Una herencia inquietante
El mayor elogio que se ha dedicado nunca a un astrónomo ha sido el de Plinio a Hiparco de Nicea: “Ha dejado el cielo en herencia para todos.”
El mayor elogio que se ha dedicado nunca a un astrónomo ha sido el de Plinio a Hiparco de Nicea: “Ha dejado el cielo en herencia para todos.”
Ese cielo convertido en patrimonio común era el cosmos, la naturaleza cosmética. Fuesen cuales fuesen los problemas a los que se enfrentaban los hombres de espíritu impreciso de la antigüedad en su búsqueda de alimento y amor, les bastaba con elevar la mirada para contemplar a sus dioses, que se movían autónomamente dibujando geometrías perfectas. La revolución era entonces la rutina de un astro culminando su rigor sideral.
La prueba de que vivimos en otro mundo es que acabamos de enviar un artilugios al cielo para que corrija el movimiento amenazante de un asteroide. El hombre, que es constitutivamente un árbol inverso -la expresión es de Antonio Pérez, secretario de Felipe II-, con las raíces apuntando a lo alto, ha comenzado a sentir un sabor amargo en sus nutrientes.
Cuando el antiguo hablaba de “theôría”, pensaba en la contemplación gozosa del espectáculo celeste. Platón invita al teórico a fijar la mirada en lo más elevado, porque “la vista nos ha sido obsequiada por el dios” para que podamos comprender el común origen de las revoluciones del cielo y de nuestro entendimiento. “Todos los sabios –añade- proclaman en sinfonía que hay una inteligencia gobernando tanto el cielo como la tierra. Y probablemente dicen bien.” Para poder contemplar tantas maravillas –asegura Cicerón- los dioses nos colocaron los ojos en la cabeza. No lo hicieron por casualidad, sino porque corresponde a su naturaleza estar más pendientes del cielo que de nuestro trasero.
Tentado estoy de aprovechar la analogía de Cicerón para hablar de nuestro tiempo, pero me limitaré a decir lo obvio: el cielo ya no es nuestro seguro protector.

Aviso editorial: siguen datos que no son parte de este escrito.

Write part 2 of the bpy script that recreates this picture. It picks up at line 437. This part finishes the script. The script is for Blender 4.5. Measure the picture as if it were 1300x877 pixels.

Los hombre seguimos caracterizándonos por nuestro espíritu impreciso, pero nos vemos obligados a ser más previsores que las estrellas.
Cuando León Felipe, ejerciendo de poeta místico, aseguraba en la Barcelona del 36 que “¡Necesitamos una dictadura! ¡Sí! ¡Dictadura de todos! ¡Dictadura para todos! ¡La dictadura de las estrellas! ¡La dictadura del ensueño!”, seguramente ignoraba que el 12 de marzo de 1737, Anton Francesco Gori le había cortado el dedo corazón de la mano derecha al cadáver de Galileo, 95 años después de su muerte, para exponerlo como una reliquia profana. Lo hizo con plena conciencia del significado del gesto que insinuaba, como puede verse hoy en el Instituto e Museo di Storia della Scienza de Florencia. Ese dedo afrentoso está señalando el cielo, es cierto, pero para indicarnos las severas reformas que hay que hacer en la herencia de Hiparco de Nicea.